Actress Susan Sarandon’s Take on Pete Buttigieg’s Holiday Airline Catastrophe: “Being Smart Doesn’t Necessarily Make You Practical”


    Actress Susan Sarandon expressed contempt for President Joe Biden's U.S. Secretary of Transportation Pete Buttigieg for his inability to deal with the travel disaster that occurred during the holiday season.

    “I guess being smart doesn't necessarily make you practical,” Sarandon tweeted about Buttigieg on Wednesday.

    The Thelma & Louise star responded to tweets from reporter David Sirota, who wrote, “Documents show that before this week's travel disaster, state officials of both parties warned @SecretaryPete about the mess, begging him to crack down.”

    Sirota added that Buttigieg “responded by going on national TV to insist travel ‘is going to get better by the holidays.'”

    Three months ago, the transportation secretary informed late-night comedian James Corden that airline travel would improve during the holiday season.

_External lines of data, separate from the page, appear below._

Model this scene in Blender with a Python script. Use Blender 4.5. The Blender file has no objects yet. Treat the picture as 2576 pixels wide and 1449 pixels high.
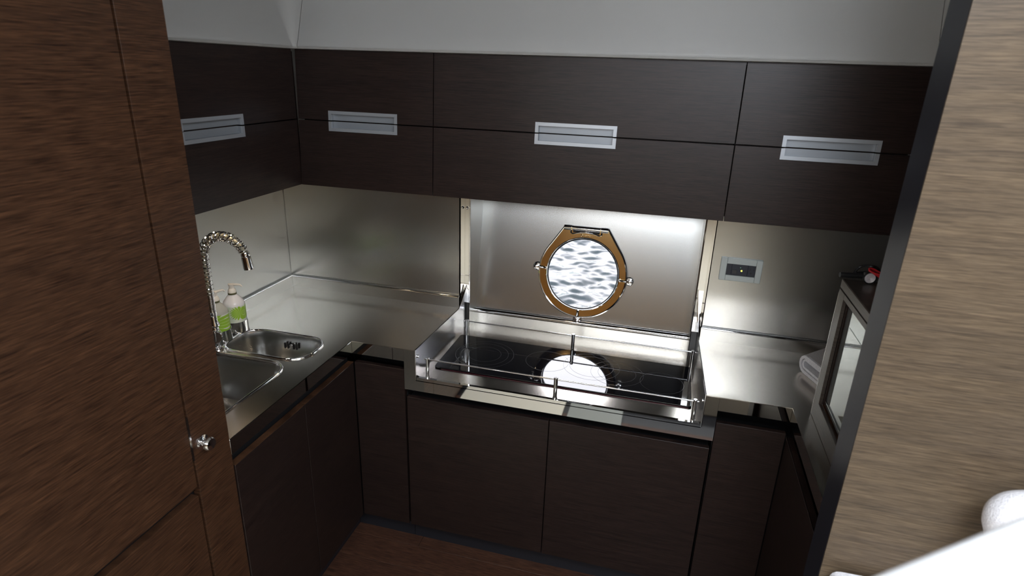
import bpy, bmesh, math, random
from mathutils import Vector, Matrix, noise

random.seed(7)
SC = bpy.context.scene
COL = SC.collection
PI = math.pi

# ------------------------------------------------------------------ camera
cam_d = bpy.data.cameras.new('camera')
cam = bpy.data.objects.new('camera', cam_d)
COL.objects.link(cam)
YAW, PITCH, ROLL = .2495, .3505, .0337
fw = Vector((-math.sin(YAW) * math.cos(PITCH), math.cos(YAW) * math.cos(PITCH), -math.sin(PITCH)))
rt = fw.cross(Vector((0, 0, 1))).normalized()
up = rt.cross(fw)
R_ = math.cos(ROLL) * rt + math.sin(ROLL) * up
U_ = -math.sin(ROLL) * rt + math.cos(ROLL) * up
m = Matrix((R_, U_, -fw)).transposed().to_4x4()
m.translation = Vector((0, 0, 1.8775))
cam.matrix_world = m
cam_d.sensor_width = 36
cam_d.lens = 1507.4 * 36 / 2576
cam_d.clip_start = .02
cam_d.clip_end = 500
cam_d.dof.use_dof = True
cam_d.dof.focus_distance = 2.35
cam_d.dof.aperture_fstop = 4.0
SC.camera = cam

# ------------------------------------------------------------------ exposure
SC.view_settings.view_transform = 'Standard'
SC.view_settings.look = 'None'
SC.view_settings.exposure = 0.0
SC.view_settings.gamma = 1.0
SC.view_settings.use_curve_mapping = False
SC.cycles.max_bounces = 10
SC.cycles.glossy_bounces = 8
SC.cycles.sample_clamp_indirect = 12

# ------------------------------------------------------------------ sky
SKY = 10.5
w = bpy.data.worlds.new('sky')
SC.world = w
w.use_nodes = True
nt = w.node_tree
nt.nodes.clear()
out = nt.nodes.new('ShaderNodeOutputWorld')
bg = nt.nodes.new('ShaderNodeBackground')
tc = nt.nodes.new('ShaderNodeTexCoord')
sep = nt.nodes.new('ShaderNodeSeparateXYZ')
rmp = nt.nodes.new('ShaderNodeValToRGB')
nt.links.new(tc.outputs['Generated'], sep.inputs[0])
nt.links.new(sep.outputs['Z'], rmp.inputs[0])
e = rmp.color_ramp.elements
e[0].position = 0.0
e[0].color = (.20, .23, .24, 1)          # dark horizon added to shape the ripples' reflections
e[1].position = .85
e[1].color = (.34, .42, .52, 1)
q = e.new(.14)
q.color = (.26, .29, .31, 1)
q = e.new(.27)
q.color = (.97, .96, 1.0, 1)
q = e.new(.58)
q.color = (.90, .91, 1.0, 1)
nt.links.new(rmp.outputs[0], bg.inputs[0])
bg.inputs[1].default_value = SKY
nt.links.new(bg.outputs[0], out.inputs[0])


def area(name, loc, target, sx, sy, power, col, portal=False, spread=None):
    d = bpy.data.lights.new(name, 'AREA')
    d.shape = 'RECTANGLE'
    d.size, d.size_y = sx, sy
    d.energy = power
    d.color = col
    if spread is not None:
        d.spread = spread
    o = bpy.data.objects.new(name, d)
    COL.objects.link(o)
    o.location = loc
    o.rotation_euler = (Vector(target) - Vector(loc)).to_track_quat('-Z', 'Y').to_euler()
    if portal:
        d.cycles.is_portal = True
    return o


# added fill lights for daylight from behind and above; the shell is closed there
area('saloon_fill_light', (.75, -4.1, 2.12), (.1, 1.6, 1.3), 1.4, .5, 2.5, (.60, .80, 1.0))
area('saloon_fill_light', (-2.5, -2.4, 1.9), (.3, 1.2, 1.1), 2.0, .7, 60, (.98, .97, .95))
area('overhead_fill_light', (.2, -1.65, 2.46), (.2, .3, .6), 2.2, .6, 62, (.88, .93, 1.0))
area('overhead_fill_light', (.62, .12, 2.47), (.45, .5, 0), .9, .5, 42, (.84, .91, 1.0))
# the daylight that comes in through the porthole
area('porthole_portal', (-.315, 2.60, 1.02), (-.315, 1.6, 1.22), .42, .42, 1, (1, 1, 1), portal=True)


# ------------------------------------------------------------------ materials
def new_mat(name):
    mt = bpy.data.materials.new(name)
    mt.use_nodes = True
    return mt, mt.node_tree, mt.node_tree.nodes['Principled BSDF']


def plain(name, col, rough=.5, metal=0.0, **kw):
    mt, n, b = new_mat(name)
    b.inputs['Base Color'].default_value = (*col, 1)
    b.inputs['Roughness'].default_value = rough
    b.inputs['Metallic'].default_value = metal
    for k, v in kw.items():
        b.inputs[k.replace('_', ' ')].default_value = v
    return mt


def noise_fac(n, scale, nscale, detail=4, coord='world'):
    if coord == 'world':
        g = n.nodes.new('ShaderNodeNewGeometry').outputs['Position']
    else:
        g = n.nodes.new('ShaderNodeTexCoord').outputs['Object']
    mp = n.nodes.new('ShaderNodeMapping')
    mp.inputs['Scale'].default_value = scale
    n.links.new(g, mp.inputs[0])
    nz = n.nodes.new('ShaderNodeTexNoise')
    nz.inputs['Scale'].default_value = nscale
    nz.inputs['Detail'].default_value = detail
    n.links.new(mp.outputs[0], nz.inputs['Vector'])
    return nz.outputs['Fac']


def ramp(n, fac, stops):
    r = n.nodes.new('ShaderNodeValToRGB')
    el = r.color_ramp.elements
    while len(el) < len(stops):
        el.new(.5)
    for i, (p, c) in enumerate(stops):
        el[i].position = p
        el[i].color = (*c, 1)
    n.links.new(fac, r.inputs[0])
    return r.outputs[0]


def mixc(n, fac, a, b, mode='MIX'):
    mx = n.nodes.new('ShaderNodeMix')
    mx.data_type = 'RGBA'
    mx.blend_type = mode
    for sock, v in ((mx.inputs[0], fac), (mx.inputs[6], a), (mx.inputs[7], b)):
        if isinstance(v, (int, float)):
            sock.default_value = v
        elif isinstance(v, tuple):
            sock.default_value = (*v, 1)
        else:
            n.links.new(v, sock)
    return mx.outputs[2]


def wood(name, dark, light, scale=(1.0, 1.0, 34.0), rough=.36):
    mt, n, b = new_mat(name)
    f1 = noise_fac(n, scale, 14.0, 4)
    f2 = noise_fac(n, tuple(s * .45 for s in scale), 5.0, 3)
    f3 = noise_fac(n, tuple(s * 1.8 for s in scale), 20.0, 3)
    c1 = ramp(n, f1, [(.26, dark), (.50, tuple((a + c) / 2 for a, c in zip(dark, light))), (.76, light)])
    c2 = ramp(n, f2, [(.3, (.86, .86, .88)), (.7, (1.12, 1.10, 1.06))])
    c = mixc(n, 1.0, c1, c2, 'MULTIPLY')
    c3 = ramp(n, f3, [(.40, (.70, .70, .72)), (.58, (1.12, 1.12, 1.12))])
    c = mixc(n, .75, c, c3, 'MULTIPLY')
    n.links.new(c, b.inputs['Base Color'])
    b.inputs['Roughness'].default_value = rough
    b.inputs['Specular IOR Level'].default_value = .28
    bp = n.nodes.new('ShaderNodeBump')
    bp.inputs['Strength'].default_value = .12
    bp.inputs['Distance'].default_value = .001
    n.links.new(f3, bp.inputs['Height'])
    n.links.new(bp.outputs[0], b.inputs['Normal'])
    return mt


def brushed(name, col, rough, tang, aniso=.6, streak=(1, 1, 60)):
    mt, n, b = new_mat(name)
    b.inputs['Base Color'].default_value = (*col, 1)
    b.inputs['Metallic'].default_value = 1
    f = noise_fac(n, streak, 12, 3)
    mr = n.nodes.new('ShaderNodeMapRange')
    mr.inputs[3].default_value = rough * .96
    mr.inputs[4].default_value = rough * 1.04
    n.links.new(f, mr.inputs[0])
    n.links.new(mr.outputs[0], b.inputs['Roughness'])
    b.inputs['Anisotropic'].default_value = aniso
    cx = n.nodes.new('ShaderNodeCombineXYZ')
    for i in range(3):
        cx.inputs[i].default_value = tang[i]
    n.links.new(cx.outputs[0], b.inputs['Tangent'])
    return mt


WD = (.010, .0066, .0062)
WL = (.033, .0195, .0160)
M = {}
M['locker_wood'] = wood('warm_lit_stained_oak', (.018, .0080, .0048), (.105, .050, .026), (1.0, 1.0, 26.0))  # same veneer as the cabinets, with warmer light put into its colour
M['teak'] = wood('warm_teak_panelling', (.34, .22, .11), (.58, .40, .22), (1.0, 1.0, 12.0), .4)
M['wenge'] = wood('dark_stained_oak', WD, WL)
M['wenge_floor'] = wood('dark_wood_floor', (.03, .014, .010), (.12, .056, .034), (1.2, 22.0, 1.2), .42)
M['wood_grey'] = wood('grey_brown_oak', (.078, .056, .036), (.155, .114, .074), (.8, .8, 20.0), .42)
M['edge'] = plain('dark_edge_lacquer', (.016, .017, .025), .42)
M['wood_frame'] = wood('oven_housing_oak', (.045, .035, .030), (.085, .070, .060), (1.0, 1.0, 24.0), .34)
M['black'] = plain('black_shadow_gap', (.006, .006, .007), .6)
M['kick'] = plain('dark_plinth_laminate', (.016, .017, .022), .4)
M['steel_wall'] = brushed('brushed_steel_wall', (.60, .60, .58), .26, (1, 0, 0))
M['steel_side'] = brushed('brushed_steel_side', (.46, .465, .45), .30, (0, 1, 0))
M['steel_guard'] = brushed('brushed_steel_guard', (.60, .61, .64), .22, (0, 1, 0), .3)
M['steel_top'] = brushed('brushed_steel_top', (.60, .56, .505), .20, (1, 0, 0), .5, (1, 60, 1))
M['steel_bowl'] = brushed('brushed_steel_bowl', (.55, .55, .54), .22, (1, 0, 0), .3)
M['mirror'] = plain('mirror_polished_steel', (.72, .71, .68), .03, 1)
M['satin'] = plain('satin_steel', (.66, .66, .65), .16, 1)
M['chrome'] = plain('chrome', (.82, .82, .83), .06, 1)
M['tinted_chrome'] = plain('amber_tinted_chrome', (.80, .56, .26), .12, 1)  # chrome ring; the amber of reflected wood is put into its base colour
M['liner'] = plain('white_moulded_liner', (.74, .735, .72), .42)
M['white_gel'] = plain('white_gelcoat', (.86, .86, .86), .25)
M['cream'] = plain('cream_gelcoat', (.80, .76, .66), .45)
M['cream_mat'] = plain('cream_mat', (.86, .82, .70), .7)
M['greymat'] = plain('grey_mat', (.36, .38, .36), .8)
M['alu'] = plain('anodised_aluminium', (.42, .44, .47), .38, .55)
M['alu_cup_shaded'] = plain('shaded_anodised_cup', (.30, .32, .345), .42, .4)  # darker than the flange: the recess's shade is put into the colour
M['hob_glass'] = plain('black_ceramic_glass', (.006, .006, .008), .035, 0, Specular_IOR_Level=.62)
M['hob_print'] = plain('grey_hob_print', (.075, .075, .08), .3)
M['redline'] = plain('dark_red_seal', (.05, .004, .010), .4)
M['plate'] = plain('switch_plate_silver', (.50, .54, .53), .42, .2)
M['module'] = plain('dark_switch_module', (.028, .030, .042), .4)
M['black_plastic'] = plain('black_plastic', (.012, .012, .013), .45)
M['red_cord'] = plain('red_cord', (.55, .012, .02), .6)
M['white_plastic'] = plain('white_plastic', (.78, .72, .62), .35)
M['pump_white'] = plain('pump_plastic', (.80, .75, .68), .35)
M['collar'] = plain('olive_collar', (.10, .10, .045), .5)
M['bottle_white'] = plain('milky_white_bottle', (.80, .78, .80), .22)
M['hose'] = plain('beige_hose', (.30, .27, .19), .5)
M['oven_glass'] = plain('oven_door_glass', (.40, .45, .46), .04, .8)
M['rubber'] = plain('black_rubber', (.01, .01, .012), .5)


def emit(name, col, s):
    mt, n, b = new_mat(name)
    b.inputs['Base Color'].default_value = (*col, 1)
    b.inputs['Emission Color'].default_value = (*col, 1)
    b.inputs['Emission Strength'].default_value = s
    return mt


M['lamp'] = emit('warm_lamp_lens', (1.0, .78, .52), 9)
M['led'] = emit('yellow_led', (.9, .85, .15), 1.3)
M['led_dim'] = emit('green_led', (.2, .5, .25), .35)

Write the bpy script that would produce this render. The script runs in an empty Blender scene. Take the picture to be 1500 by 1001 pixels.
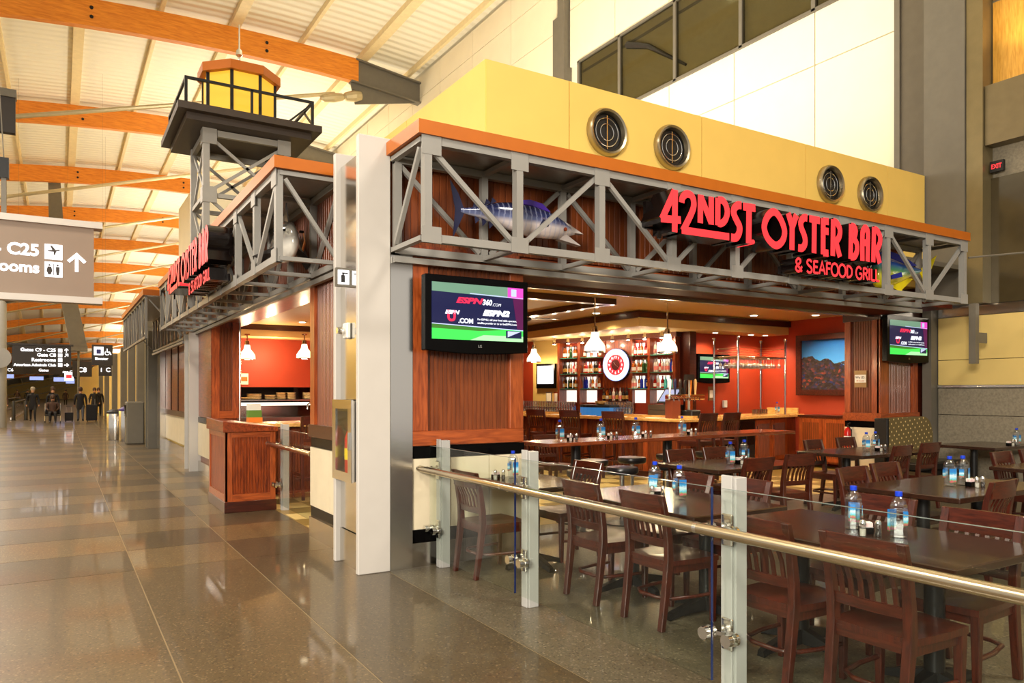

    Buttigieg has reportedly refused to comply with state attorneys general's frequent demands to ensure the safety of passengers and hold airlines accountable for flight cancellations in the weeks preceding the ongoing holiday-travel saga.

    Despite these demands, this year's Christmas travel season was plagued by thousands of flight cancellations, mostly by Southwest Airlines, which failed to recover its feet following a major winter storm that affected much of the United States.

    At the time of writing, travelers who were depending on Southwest Airlines to get them home were still mostly stranded. This was still occurring 24 hours after Buttigieg publicly criticized the airline as well as warned the company to perform better, or else.

    Disgruntled Southwest passengers were forced to look for alternative airlines or rent cars to get to their destinations. Southwest's CEO has said that it could be next week before the airline's flight woes are resolved.

    The airline continues to cancel thousands of flights each day; it has canceled almost 5,000 flights within two days alone in an effort to recuperate from what it describes as “operational challenges.”